Once you have all the queens sorted then you are ready to makeup mating nucs or kill off queens or some combination thereof. For the mating nucs, put one caged virgin each of the new nuc(s). Leave her caged for 3 days. Go back and put your choice of candy or marshmallow. Use a thin layer, one the nuc population can work through rather quickly. Then leave undisturbed for at least 2 weeks. Come back and check for success/failure by being blessed with a new laying queen or met with disappointment of a lost/failed queen. Hope for 10%-50% return your time and efforts. Combine the resources from the failures with the successes, setting them up in your standard hive body and configuration. Next, walk away entirely and leave them all bee. Come back in 2 months to find either a well organized robust hive or a runt hive or a problem hive. Promptly kill off the runts and any problem colonies. Promote only the self supporting strongest hives. Do not nurse along dainty wimpy colonies. Make ready what is left for the coming winter.
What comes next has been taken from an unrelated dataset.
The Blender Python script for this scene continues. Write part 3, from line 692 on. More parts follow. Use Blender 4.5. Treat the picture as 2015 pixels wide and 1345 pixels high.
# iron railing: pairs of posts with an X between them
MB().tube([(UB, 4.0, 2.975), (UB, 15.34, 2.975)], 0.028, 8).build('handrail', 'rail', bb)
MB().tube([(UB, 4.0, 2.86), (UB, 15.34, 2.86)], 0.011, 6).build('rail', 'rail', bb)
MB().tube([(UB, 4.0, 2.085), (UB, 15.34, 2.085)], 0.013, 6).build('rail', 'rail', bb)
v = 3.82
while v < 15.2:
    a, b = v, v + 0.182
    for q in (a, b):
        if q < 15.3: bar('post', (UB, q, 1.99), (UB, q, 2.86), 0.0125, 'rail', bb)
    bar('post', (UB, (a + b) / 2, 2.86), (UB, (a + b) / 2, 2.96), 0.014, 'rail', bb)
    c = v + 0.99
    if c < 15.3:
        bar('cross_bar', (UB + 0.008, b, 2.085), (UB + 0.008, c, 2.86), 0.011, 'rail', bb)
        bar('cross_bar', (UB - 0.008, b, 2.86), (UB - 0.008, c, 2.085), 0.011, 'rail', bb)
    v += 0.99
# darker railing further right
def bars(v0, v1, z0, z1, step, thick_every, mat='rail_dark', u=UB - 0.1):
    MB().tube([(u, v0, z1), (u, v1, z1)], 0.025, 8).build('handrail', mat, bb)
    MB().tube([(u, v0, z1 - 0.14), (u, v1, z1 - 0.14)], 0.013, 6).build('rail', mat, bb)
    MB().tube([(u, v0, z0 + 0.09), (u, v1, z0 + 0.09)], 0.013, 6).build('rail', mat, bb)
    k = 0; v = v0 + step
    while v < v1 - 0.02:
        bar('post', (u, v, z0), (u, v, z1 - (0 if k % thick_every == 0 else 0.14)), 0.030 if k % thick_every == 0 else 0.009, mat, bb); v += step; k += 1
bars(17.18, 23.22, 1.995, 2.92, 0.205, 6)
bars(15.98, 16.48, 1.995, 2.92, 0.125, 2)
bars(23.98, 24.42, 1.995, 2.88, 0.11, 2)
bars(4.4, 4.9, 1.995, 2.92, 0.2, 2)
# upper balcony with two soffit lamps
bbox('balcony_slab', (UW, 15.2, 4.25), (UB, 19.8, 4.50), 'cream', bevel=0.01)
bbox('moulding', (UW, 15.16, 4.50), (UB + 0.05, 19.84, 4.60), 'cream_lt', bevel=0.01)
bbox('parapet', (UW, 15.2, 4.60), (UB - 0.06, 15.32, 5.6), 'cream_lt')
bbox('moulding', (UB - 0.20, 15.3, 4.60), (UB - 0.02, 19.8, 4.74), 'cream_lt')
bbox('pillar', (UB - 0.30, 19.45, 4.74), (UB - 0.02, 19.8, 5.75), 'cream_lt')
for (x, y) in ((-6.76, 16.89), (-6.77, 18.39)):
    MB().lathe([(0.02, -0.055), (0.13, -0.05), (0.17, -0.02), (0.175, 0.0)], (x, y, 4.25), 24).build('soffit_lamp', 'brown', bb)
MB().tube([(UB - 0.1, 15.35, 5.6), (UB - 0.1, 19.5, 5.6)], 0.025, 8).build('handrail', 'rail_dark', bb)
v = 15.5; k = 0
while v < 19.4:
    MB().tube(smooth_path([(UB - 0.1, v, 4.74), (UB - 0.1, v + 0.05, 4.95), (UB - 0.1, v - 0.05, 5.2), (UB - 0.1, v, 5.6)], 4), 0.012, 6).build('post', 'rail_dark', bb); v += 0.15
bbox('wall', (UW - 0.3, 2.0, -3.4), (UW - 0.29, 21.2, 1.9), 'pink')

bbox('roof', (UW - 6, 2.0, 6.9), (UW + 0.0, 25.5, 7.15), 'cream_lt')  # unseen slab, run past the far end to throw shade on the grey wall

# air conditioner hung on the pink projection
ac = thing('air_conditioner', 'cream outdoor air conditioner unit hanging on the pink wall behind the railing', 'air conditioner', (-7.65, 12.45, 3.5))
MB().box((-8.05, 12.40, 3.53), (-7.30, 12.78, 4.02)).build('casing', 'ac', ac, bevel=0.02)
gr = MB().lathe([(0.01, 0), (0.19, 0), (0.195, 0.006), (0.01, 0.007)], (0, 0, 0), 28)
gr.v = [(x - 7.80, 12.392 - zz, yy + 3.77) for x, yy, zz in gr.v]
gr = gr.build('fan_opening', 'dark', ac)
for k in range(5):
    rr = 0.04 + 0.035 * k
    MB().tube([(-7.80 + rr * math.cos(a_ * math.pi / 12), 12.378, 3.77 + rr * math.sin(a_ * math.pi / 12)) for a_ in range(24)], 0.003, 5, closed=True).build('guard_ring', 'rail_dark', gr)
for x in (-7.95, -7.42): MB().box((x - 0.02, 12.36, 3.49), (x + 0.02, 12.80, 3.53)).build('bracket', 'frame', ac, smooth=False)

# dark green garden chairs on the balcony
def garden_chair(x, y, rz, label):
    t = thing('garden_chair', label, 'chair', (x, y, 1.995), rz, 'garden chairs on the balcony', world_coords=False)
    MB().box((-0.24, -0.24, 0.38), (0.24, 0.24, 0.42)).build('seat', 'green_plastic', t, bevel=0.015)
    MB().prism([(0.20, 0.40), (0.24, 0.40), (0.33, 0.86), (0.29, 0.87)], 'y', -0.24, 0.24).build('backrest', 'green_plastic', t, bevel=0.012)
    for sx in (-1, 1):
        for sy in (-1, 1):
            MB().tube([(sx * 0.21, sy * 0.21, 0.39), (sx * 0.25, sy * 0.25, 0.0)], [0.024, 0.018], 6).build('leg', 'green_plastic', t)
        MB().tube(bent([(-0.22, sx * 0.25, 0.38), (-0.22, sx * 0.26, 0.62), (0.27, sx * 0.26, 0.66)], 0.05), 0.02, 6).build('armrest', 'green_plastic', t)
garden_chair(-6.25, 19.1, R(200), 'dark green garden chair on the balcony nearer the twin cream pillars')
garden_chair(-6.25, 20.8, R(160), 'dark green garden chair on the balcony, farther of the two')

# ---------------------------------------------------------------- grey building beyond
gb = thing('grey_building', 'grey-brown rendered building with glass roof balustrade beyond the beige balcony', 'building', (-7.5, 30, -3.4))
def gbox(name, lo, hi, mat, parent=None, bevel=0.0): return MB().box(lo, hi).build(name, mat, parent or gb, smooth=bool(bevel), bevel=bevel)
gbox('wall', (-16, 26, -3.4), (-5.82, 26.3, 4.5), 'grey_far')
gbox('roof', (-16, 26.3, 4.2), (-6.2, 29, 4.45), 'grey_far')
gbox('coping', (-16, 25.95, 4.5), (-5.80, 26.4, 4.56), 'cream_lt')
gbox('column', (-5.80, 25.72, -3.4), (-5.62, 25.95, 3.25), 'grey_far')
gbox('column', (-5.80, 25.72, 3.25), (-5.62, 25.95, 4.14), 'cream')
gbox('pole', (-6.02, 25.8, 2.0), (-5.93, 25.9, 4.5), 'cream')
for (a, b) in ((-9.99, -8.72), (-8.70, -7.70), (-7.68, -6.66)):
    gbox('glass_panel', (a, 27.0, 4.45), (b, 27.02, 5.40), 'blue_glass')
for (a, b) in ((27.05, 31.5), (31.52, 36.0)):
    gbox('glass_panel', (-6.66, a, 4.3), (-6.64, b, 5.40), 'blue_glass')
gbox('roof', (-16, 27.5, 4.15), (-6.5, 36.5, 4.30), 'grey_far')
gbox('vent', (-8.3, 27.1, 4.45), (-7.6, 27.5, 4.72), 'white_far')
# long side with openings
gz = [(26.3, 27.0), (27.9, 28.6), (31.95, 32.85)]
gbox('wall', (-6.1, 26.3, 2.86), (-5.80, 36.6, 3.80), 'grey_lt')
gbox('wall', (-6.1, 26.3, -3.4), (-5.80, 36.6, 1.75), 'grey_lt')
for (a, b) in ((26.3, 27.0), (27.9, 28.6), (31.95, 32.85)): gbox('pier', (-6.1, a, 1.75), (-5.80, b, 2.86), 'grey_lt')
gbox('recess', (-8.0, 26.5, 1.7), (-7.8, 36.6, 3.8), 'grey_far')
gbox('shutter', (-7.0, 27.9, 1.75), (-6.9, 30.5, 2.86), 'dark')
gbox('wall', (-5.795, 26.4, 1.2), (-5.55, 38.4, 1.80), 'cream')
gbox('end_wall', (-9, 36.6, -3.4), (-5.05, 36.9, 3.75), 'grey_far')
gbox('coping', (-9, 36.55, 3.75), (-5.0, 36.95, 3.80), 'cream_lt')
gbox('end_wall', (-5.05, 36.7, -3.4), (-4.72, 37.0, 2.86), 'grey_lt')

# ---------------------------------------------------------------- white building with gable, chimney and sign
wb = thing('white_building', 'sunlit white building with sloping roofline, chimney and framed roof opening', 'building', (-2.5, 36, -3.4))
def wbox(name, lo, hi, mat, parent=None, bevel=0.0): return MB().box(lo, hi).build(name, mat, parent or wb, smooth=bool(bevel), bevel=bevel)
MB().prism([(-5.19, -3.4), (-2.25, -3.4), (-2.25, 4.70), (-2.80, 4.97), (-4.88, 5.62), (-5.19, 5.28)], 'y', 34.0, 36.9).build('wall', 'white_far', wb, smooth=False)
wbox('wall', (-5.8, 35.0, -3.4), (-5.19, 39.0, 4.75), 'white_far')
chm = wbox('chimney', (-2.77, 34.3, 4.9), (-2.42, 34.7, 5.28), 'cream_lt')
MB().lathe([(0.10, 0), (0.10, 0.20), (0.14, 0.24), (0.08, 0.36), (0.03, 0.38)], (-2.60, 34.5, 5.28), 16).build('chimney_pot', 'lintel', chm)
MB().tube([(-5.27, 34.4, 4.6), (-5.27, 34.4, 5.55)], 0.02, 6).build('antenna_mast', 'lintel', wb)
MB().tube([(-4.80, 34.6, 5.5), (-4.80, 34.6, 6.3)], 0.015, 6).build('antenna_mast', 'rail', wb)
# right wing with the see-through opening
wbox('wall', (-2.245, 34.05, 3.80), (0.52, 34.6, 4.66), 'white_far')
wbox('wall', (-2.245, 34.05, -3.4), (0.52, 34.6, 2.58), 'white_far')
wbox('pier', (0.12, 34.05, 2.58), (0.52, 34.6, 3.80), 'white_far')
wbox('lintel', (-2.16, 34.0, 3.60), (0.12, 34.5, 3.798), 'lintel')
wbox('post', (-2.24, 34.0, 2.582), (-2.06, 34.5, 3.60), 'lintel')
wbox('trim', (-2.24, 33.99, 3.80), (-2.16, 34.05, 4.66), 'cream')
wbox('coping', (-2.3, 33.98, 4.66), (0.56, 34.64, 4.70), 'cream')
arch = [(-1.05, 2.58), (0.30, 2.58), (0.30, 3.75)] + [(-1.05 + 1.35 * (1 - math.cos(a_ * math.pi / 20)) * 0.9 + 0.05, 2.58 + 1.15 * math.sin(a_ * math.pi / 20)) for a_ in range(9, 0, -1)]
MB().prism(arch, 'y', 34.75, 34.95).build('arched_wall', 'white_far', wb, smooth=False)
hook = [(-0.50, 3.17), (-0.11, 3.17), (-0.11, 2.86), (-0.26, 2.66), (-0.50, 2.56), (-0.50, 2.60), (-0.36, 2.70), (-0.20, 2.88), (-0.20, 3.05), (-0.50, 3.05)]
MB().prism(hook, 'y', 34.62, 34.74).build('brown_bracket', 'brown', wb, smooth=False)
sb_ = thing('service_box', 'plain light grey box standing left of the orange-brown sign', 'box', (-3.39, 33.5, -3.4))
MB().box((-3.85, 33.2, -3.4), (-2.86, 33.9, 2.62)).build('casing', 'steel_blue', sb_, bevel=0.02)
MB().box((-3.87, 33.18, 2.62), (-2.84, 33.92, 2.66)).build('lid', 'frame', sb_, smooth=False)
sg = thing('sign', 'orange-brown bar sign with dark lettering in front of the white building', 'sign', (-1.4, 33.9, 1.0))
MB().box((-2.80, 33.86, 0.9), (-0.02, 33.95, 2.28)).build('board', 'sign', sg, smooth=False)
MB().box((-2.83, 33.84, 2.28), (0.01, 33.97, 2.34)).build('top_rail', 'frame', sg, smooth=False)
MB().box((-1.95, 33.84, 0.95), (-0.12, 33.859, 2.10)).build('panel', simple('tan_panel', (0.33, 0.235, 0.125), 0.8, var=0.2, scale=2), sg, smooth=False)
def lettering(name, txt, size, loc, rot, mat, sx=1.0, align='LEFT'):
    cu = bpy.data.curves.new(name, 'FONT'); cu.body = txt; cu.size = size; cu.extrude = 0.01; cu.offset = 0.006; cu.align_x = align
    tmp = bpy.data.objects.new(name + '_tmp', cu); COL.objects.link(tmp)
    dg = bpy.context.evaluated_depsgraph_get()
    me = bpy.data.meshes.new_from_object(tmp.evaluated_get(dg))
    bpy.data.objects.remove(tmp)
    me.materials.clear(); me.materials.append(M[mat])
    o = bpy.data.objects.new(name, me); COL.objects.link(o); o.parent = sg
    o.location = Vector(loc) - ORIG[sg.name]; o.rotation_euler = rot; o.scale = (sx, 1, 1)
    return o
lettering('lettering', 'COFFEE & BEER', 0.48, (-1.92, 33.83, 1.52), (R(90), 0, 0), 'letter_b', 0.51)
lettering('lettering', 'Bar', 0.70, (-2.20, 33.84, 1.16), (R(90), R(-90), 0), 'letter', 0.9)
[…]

First: assess your numbers and your capabilities and how much time you are willing to commit to this. The hardest part is drawing that line and cutoff point. Resist the temptation.
Second: sort the queens as suggested
Third: makeup the nucs and carry on as would normally do with your queen rearing and hive building operations
Hope that is all readable and understandable.
Hope that helps!
Good luck with it, but most importantly have fun!